Council denies Pacific Palisades appeal, upholds modified permit for contested hillside grading
Loading...
Summary
The Los Angeles City Council voted 11-0 to deny an appeal from the Pacific Palisades Community Council and adopt the PLUM Committee findings that allow the contested hillside grading to proceed with conditions after city geologists re-evaluated stability concerns.
The Los Angeles City Council voted 11-0 on July 20 to deny an appeal from the Pacific Palisades Community Council and adopt findings from the Planning and Land Use Management (PLUM) Committee that allow a contested hillside grading and home construction to proceed subject to conditions.
The vote overturned the appellant's challenge to a deputy advisory agency decision that had allowed grading with modified conditions. The appeal argued the project exceeded limits set by the parcel map approval and raised concerns about slope stability and groundwater.

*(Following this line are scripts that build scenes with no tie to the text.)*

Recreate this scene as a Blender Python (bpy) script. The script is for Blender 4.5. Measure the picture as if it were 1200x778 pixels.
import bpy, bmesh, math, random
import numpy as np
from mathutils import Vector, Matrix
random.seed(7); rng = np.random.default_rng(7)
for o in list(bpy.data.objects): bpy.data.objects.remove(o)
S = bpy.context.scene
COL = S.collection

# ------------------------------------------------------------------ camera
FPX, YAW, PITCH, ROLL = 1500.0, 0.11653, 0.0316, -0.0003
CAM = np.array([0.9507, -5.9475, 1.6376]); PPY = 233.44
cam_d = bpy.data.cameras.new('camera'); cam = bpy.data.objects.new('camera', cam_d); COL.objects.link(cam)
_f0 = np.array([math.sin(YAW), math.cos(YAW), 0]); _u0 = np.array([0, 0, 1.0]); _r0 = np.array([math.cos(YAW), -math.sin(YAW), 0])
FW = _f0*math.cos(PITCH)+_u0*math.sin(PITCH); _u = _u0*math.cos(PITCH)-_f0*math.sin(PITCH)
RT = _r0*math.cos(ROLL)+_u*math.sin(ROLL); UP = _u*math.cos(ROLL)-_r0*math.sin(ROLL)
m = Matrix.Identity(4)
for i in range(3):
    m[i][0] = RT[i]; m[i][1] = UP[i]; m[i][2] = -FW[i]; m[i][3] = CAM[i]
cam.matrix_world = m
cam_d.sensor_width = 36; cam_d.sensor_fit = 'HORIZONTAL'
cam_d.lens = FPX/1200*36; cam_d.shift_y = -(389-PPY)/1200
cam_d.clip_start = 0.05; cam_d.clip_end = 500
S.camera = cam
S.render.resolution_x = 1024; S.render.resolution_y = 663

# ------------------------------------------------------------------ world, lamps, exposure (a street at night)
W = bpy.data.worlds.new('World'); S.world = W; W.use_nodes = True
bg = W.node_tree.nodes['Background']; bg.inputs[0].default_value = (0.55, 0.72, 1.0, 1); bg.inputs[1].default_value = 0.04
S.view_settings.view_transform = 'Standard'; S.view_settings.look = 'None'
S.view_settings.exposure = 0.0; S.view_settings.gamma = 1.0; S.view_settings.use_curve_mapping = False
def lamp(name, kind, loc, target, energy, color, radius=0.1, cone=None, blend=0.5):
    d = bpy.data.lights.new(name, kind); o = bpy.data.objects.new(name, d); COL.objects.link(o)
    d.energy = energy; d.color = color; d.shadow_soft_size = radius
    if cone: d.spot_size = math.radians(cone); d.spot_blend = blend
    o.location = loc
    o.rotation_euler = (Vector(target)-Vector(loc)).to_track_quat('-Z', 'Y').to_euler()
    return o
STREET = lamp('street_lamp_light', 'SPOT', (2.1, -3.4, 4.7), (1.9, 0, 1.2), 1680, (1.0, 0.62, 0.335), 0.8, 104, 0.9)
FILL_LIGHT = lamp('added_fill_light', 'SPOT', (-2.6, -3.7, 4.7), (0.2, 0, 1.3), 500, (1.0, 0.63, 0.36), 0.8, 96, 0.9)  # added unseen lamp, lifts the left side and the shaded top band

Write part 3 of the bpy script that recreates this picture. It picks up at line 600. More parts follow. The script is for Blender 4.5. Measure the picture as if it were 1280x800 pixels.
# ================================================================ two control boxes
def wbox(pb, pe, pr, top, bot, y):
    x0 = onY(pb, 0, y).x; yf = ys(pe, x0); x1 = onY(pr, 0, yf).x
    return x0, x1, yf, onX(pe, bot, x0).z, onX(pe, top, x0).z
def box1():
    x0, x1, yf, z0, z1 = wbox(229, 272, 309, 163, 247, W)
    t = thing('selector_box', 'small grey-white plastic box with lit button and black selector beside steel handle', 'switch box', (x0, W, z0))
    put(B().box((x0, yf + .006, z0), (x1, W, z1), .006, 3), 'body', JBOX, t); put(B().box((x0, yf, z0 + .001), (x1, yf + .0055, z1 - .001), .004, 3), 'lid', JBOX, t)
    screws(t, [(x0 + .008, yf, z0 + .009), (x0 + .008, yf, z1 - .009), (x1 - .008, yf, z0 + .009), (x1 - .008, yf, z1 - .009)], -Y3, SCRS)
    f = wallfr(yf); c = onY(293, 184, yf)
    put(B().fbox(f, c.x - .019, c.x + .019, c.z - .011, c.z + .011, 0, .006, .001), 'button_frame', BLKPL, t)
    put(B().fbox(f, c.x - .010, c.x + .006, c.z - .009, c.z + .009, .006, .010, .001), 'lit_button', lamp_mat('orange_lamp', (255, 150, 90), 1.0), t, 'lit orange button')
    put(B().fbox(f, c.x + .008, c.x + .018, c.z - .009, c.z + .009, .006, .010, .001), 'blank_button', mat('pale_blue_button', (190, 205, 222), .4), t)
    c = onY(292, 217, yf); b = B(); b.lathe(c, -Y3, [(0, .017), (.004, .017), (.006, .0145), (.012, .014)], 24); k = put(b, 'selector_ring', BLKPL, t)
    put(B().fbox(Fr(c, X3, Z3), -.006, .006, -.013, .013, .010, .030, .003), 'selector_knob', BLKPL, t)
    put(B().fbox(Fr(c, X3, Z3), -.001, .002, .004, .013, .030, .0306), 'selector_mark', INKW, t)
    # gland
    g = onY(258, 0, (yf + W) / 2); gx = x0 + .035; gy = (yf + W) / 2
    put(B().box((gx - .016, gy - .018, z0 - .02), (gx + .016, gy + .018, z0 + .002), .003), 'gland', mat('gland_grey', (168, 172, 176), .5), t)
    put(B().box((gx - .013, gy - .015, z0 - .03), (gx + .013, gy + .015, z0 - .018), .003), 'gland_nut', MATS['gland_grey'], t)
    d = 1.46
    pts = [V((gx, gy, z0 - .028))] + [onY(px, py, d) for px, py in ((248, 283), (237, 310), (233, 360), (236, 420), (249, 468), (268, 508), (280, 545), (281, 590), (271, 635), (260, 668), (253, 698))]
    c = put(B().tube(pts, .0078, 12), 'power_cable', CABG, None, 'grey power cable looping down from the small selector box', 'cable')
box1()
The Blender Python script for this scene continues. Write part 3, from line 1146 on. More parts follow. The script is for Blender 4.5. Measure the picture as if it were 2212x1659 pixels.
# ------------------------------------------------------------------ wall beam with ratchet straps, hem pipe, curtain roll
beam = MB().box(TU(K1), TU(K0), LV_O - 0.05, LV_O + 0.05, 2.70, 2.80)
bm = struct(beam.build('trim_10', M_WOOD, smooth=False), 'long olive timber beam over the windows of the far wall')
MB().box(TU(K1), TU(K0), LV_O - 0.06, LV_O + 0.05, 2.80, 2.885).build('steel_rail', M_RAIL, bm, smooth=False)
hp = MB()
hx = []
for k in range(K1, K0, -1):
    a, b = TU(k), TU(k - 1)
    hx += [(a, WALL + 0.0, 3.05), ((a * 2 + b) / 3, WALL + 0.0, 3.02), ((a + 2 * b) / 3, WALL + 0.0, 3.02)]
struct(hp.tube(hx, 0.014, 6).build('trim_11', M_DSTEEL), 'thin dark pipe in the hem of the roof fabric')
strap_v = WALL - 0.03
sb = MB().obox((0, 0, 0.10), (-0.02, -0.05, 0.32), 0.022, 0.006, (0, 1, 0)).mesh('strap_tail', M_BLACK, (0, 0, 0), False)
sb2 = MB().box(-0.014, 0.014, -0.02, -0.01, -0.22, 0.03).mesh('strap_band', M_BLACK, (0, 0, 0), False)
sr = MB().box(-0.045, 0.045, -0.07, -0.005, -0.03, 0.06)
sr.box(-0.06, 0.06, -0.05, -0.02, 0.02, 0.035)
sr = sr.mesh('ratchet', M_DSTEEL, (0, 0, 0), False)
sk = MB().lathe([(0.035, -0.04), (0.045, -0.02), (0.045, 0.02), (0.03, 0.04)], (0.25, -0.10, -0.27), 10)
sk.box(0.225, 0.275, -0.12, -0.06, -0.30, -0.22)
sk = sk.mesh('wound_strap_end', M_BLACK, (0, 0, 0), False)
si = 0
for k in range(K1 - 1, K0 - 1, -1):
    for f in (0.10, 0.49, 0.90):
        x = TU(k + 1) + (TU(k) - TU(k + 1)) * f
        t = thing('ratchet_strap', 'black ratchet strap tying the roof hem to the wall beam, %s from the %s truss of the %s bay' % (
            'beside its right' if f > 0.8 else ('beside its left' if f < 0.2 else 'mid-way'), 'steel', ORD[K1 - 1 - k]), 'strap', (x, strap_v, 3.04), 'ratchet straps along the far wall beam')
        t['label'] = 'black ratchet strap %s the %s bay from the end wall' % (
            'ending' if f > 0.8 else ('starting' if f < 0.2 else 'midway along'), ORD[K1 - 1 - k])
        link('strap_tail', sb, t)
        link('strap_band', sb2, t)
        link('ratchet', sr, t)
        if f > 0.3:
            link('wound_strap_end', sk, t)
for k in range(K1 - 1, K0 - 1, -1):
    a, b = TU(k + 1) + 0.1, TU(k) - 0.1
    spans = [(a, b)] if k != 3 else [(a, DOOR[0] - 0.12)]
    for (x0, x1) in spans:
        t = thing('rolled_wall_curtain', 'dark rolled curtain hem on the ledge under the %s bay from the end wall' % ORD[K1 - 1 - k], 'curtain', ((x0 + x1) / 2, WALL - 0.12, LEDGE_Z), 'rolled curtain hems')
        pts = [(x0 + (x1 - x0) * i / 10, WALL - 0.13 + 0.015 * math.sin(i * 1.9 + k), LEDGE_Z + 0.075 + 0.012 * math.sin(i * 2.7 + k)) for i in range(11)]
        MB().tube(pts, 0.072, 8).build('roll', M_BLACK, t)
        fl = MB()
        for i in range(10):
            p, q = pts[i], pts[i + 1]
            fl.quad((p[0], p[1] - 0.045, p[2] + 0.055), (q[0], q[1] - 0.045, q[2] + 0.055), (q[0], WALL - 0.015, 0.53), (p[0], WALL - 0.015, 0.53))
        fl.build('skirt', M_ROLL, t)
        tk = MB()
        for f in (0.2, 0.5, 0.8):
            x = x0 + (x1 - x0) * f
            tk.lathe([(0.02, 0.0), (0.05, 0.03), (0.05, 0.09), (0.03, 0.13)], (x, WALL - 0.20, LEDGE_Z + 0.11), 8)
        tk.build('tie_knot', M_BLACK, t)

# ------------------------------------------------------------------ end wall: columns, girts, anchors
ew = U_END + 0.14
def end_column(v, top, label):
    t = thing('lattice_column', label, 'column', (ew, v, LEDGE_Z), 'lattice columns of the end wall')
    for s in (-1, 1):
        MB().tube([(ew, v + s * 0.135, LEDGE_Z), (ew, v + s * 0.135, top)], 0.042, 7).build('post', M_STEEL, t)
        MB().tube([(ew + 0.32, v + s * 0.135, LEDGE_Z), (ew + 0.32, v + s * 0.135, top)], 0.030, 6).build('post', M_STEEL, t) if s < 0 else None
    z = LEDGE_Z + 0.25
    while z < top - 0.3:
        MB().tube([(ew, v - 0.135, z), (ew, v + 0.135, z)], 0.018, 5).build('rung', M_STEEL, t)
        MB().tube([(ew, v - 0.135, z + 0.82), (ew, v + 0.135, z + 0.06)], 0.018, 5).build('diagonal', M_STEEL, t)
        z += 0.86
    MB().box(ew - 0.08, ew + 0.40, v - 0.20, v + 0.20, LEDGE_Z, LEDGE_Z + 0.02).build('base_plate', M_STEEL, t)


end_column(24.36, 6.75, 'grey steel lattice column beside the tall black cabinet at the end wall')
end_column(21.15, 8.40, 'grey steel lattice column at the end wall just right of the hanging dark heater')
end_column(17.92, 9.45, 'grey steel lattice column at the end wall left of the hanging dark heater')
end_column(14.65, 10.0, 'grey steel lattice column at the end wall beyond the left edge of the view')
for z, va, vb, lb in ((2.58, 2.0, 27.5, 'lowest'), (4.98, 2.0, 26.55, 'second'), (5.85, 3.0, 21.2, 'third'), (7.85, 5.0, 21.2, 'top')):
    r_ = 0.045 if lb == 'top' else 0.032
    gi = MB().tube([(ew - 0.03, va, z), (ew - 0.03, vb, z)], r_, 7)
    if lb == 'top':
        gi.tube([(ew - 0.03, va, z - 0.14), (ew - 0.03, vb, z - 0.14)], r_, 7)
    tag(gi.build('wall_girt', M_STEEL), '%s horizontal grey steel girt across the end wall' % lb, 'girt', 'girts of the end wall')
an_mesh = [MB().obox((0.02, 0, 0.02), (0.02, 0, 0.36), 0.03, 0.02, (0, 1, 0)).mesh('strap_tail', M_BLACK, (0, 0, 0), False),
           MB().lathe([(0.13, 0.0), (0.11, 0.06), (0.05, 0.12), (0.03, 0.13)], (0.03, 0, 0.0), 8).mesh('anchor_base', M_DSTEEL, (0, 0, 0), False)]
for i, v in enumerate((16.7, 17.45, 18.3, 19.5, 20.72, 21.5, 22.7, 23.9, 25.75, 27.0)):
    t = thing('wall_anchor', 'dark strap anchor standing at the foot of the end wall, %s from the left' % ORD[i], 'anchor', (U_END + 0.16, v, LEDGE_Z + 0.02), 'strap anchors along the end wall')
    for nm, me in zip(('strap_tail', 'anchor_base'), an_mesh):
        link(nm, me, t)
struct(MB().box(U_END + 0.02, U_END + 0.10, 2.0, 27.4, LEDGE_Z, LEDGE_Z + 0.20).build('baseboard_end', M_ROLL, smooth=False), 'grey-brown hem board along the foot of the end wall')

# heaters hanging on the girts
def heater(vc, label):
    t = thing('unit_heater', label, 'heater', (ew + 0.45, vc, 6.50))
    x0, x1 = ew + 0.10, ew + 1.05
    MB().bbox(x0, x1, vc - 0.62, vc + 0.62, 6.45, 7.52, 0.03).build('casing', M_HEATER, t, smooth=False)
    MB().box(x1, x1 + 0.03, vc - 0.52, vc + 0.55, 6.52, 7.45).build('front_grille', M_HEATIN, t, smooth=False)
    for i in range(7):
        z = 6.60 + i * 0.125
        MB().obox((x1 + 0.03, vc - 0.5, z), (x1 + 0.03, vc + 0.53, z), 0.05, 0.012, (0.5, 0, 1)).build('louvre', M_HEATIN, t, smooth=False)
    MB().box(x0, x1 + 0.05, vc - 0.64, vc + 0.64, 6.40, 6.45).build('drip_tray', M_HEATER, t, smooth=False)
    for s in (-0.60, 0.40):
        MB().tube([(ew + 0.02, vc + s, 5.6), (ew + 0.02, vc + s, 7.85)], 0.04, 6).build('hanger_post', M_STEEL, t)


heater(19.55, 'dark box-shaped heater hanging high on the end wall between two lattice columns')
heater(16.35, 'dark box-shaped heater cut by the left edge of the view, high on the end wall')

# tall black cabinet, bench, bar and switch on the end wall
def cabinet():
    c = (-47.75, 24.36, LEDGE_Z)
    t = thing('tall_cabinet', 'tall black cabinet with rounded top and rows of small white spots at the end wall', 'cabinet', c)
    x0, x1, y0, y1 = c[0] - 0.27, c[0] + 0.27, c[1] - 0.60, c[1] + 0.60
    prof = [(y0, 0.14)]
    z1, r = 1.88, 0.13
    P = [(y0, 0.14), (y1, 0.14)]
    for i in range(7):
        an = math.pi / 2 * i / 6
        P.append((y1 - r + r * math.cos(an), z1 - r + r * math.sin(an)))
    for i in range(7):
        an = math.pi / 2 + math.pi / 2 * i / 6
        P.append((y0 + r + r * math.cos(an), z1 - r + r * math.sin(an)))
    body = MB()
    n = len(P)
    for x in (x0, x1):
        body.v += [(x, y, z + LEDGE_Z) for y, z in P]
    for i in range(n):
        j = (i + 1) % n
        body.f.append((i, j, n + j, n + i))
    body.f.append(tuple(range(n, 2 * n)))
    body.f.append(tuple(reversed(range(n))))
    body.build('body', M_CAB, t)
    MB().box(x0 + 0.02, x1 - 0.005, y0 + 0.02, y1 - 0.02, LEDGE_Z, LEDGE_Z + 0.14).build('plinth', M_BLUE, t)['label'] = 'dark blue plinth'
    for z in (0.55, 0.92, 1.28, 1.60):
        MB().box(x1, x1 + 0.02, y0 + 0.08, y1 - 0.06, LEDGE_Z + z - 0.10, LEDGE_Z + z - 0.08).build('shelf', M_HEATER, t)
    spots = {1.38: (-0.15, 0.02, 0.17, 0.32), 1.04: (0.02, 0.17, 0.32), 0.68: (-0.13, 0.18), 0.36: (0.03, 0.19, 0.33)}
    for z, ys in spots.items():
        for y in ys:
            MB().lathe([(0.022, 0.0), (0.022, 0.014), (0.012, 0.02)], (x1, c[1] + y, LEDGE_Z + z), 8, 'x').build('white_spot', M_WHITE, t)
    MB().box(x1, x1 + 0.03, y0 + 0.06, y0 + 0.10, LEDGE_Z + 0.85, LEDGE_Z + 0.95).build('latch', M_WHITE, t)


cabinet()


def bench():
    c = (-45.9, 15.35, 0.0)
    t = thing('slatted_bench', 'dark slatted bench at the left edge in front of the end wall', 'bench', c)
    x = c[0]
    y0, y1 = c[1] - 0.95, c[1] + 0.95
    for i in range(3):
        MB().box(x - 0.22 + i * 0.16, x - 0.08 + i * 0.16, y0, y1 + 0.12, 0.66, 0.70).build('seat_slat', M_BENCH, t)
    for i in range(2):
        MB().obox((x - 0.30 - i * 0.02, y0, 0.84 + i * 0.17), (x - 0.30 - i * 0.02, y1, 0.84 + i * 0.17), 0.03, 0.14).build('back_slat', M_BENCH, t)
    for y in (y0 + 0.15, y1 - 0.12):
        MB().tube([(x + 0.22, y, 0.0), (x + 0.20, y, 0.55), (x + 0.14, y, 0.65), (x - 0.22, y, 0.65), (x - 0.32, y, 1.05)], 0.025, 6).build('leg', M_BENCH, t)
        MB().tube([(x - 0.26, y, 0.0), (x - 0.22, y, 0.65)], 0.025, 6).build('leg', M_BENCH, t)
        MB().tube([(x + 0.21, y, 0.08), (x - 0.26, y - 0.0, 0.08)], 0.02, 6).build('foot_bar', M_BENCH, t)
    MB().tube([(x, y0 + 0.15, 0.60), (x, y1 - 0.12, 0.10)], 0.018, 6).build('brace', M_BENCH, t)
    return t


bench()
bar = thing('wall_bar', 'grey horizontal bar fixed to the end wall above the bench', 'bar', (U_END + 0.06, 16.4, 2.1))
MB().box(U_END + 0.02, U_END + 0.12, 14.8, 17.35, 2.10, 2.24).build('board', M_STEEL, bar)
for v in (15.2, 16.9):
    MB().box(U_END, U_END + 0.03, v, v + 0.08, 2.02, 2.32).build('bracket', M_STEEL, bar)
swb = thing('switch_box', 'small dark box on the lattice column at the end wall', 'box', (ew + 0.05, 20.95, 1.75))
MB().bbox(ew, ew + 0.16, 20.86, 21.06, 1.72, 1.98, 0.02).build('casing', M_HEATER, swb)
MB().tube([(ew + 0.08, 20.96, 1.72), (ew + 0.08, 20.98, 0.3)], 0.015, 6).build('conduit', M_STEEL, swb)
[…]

The appellant's representative, Jack Allen, said the developer had submitted plans to create a flat building pad instead of using caissons and had cut and filled far more material than permitted. Allen said the project involved roughly 1,760 cubic yards of fill — “1,700 yards more than he was permitted,” he told the council — and that the city had initially issued a permit that overlooked parcel restrictions.
Pam Schmidt, an attorney representing the property owner, told the council the grading issues had been reviewed repeatedly by city staff and that the PLUM Committee had requested the Department of Building and Safety to reexamine whether the grading and slope were safe. Schmidt asked the council to uphold PLUM’s recommendation to deny the appeal.
A city staff speaker who described meetings between the city geologist and the appellant’s geologist said the city geologist reconfirmed the borings, recalculated the slope stability using conservative assumptions drawn from the appellant’s own analysis, and reinforced the appropriateness of the conditions placed on the project. The staff member urged the council to adopt the PLUM recommendation.
After discussion, the council opened and closed the public hearing on the matter and recorded an 11-0 roll-call vote in favor of denying the appeal and adopting the PLUM findings. The clerk recorded the vote as “11 ayes.”
The council’s action allows the project to proceed under the conditions documented in the planning record; specific permit conditions and any mitigation measures remain those documented in the PLUM findings and the department reports.